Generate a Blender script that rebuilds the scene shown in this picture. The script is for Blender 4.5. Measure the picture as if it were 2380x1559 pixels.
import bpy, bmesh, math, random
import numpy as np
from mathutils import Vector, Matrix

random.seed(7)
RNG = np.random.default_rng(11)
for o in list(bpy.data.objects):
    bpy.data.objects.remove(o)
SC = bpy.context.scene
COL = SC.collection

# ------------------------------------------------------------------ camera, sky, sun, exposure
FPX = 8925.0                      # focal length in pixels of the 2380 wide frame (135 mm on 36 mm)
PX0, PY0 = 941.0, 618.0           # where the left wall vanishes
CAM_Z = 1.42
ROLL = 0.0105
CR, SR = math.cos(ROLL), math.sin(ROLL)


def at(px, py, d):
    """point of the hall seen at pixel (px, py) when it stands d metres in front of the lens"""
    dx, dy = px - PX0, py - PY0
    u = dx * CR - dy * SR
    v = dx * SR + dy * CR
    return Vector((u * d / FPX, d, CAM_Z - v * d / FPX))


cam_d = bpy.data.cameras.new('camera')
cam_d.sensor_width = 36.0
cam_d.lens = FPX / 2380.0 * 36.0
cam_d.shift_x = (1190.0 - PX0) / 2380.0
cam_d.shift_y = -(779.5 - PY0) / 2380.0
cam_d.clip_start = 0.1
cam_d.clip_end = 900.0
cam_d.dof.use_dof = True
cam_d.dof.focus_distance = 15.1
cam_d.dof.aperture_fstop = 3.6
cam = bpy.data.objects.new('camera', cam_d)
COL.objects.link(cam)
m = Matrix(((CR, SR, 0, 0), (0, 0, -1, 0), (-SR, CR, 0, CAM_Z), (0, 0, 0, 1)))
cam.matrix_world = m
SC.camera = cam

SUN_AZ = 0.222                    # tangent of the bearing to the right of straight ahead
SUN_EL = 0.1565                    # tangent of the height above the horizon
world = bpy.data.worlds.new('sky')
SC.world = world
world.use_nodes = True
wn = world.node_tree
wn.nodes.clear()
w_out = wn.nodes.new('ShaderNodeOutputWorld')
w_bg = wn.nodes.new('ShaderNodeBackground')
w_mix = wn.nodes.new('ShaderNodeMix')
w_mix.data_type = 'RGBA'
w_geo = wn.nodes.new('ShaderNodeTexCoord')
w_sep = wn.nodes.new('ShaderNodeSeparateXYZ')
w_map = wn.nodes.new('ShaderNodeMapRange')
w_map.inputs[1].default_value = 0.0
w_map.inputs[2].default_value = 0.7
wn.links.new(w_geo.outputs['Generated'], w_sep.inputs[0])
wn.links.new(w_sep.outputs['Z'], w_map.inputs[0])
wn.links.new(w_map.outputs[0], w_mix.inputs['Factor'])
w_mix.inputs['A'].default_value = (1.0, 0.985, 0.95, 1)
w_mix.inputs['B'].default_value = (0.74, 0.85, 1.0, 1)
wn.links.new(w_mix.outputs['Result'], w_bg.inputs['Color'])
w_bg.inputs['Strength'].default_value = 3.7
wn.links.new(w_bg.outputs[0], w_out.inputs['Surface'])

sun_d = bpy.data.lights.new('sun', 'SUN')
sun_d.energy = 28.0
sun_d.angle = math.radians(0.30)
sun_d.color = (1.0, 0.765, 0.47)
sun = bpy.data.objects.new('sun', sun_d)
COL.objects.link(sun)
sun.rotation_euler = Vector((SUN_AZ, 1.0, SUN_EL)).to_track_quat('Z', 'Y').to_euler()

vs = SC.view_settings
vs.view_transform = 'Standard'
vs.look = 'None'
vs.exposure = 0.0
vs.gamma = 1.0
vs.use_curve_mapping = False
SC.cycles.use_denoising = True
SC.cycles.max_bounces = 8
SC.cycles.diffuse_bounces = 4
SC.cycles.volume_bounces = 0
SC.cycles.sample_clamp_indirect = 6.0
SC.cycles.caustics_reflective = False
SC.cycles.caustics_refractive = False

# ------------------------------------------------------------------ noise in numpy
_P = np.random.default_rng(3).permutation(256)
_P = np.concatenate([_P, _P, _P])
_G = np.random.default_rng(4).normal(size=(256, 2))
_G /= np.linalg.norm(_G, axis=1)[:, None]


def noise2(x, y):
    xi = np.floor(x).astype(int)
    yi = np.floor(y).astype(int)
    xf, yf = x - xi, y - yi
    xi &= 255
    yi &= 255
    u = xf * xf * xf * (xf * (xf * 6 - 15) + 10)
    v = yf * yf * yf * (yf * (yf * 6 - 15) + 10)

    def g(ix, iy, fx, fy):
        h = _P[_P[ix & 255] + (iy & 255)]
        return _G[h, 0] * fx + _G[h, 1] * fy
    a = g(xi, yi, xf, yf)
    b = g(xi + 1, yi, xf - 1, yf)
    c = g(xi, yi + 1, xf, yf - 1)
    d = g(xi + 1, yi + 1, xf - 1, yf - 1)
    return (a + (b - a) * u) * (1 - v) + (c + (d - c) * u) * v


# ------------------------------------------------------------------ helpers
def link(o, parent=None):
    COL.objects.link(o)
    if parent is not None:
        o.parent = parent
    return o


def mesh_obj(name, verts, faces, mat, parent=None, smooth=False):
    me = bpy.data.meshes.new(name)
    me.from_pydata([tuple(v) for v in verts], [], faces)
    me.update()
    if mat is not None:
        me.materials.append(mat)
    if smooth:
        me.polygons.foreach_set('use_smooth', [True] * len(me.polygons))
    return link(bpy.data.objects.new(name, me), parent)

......

#### [EXERCISE DIRECTIONS]
Whichever lines contain the string "scene", select and copy them.

#### [TASK OUTPUT]
Generate a Blender script that rebuilds the scene shown in this picture. The script is for Blender 4.5. Measure the picture as if it were 2380x1559 pixels.
SC = bpy.context.scene